Nach dem Waschen marschiert der Fisch in den Eisraum. Der liegt, wie früher erwähnt, unmittelbar unter dem Platz, wo Sortieren und Waschen vor sich gingen. Der Raum ist durch senkrechte Querwände in eine Anzahl Kammern geteilt, Nischen oder Boxen in Pferdeställen ähnlich. In der Mitte führt ein schmaler Gang von vorn nach hinten. Von diesem Gange aus wird der Fisch in die Kammern auf Eis gepackt. Diese Arbeit erfordert Sorgfalt, Auch sie gehört daher zu den heiligsten Pflichten des Ersten Steuermanns. Die Kammern lassen sich nach dem Gange zu durch Querbrettchen abschließen, und zwar immer so hoch, wie die Kammer gefüllt ist.

Ist der Fisch verpackt, so meldet der Steuermann dem Kapitän die Menge; das Ergebnis wird in ein besonderes Buch eingetragen. Hiermit ist dieser Abschnitt der Fangreise erledigt. Die Mannschaft hat unterdessen das Deck gesäubert, nämlich alles, was nicht brauchbar war, über Bord geschaufelt und die Reste mit der Dampfspritze zum Schiffe hinausgejagt – sehr zum Entzücken der zahllosen Möwen.
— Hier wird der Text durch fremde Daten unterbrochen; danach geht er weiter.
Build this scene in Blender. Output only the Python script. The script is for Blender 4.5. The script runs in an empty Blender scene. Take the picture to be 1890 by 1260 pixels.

Nun herrscht wieder Ruhe. Das Schiff zieht weiter gemächlich seine Bahn. Man träumt hinauf zur Sonne oder zu den funkelnden Sternen und denkt an den Fisch, der Jetzt dort unten in der schwarzen Tiefe aus ähnlichen Träumen aufgeschreckt wird und voller Entsetzen in das offene Maul des Netzes schießt, um sechs Stunden später sein bißchen Leben für das Raubtier Mensch auszuhauchen.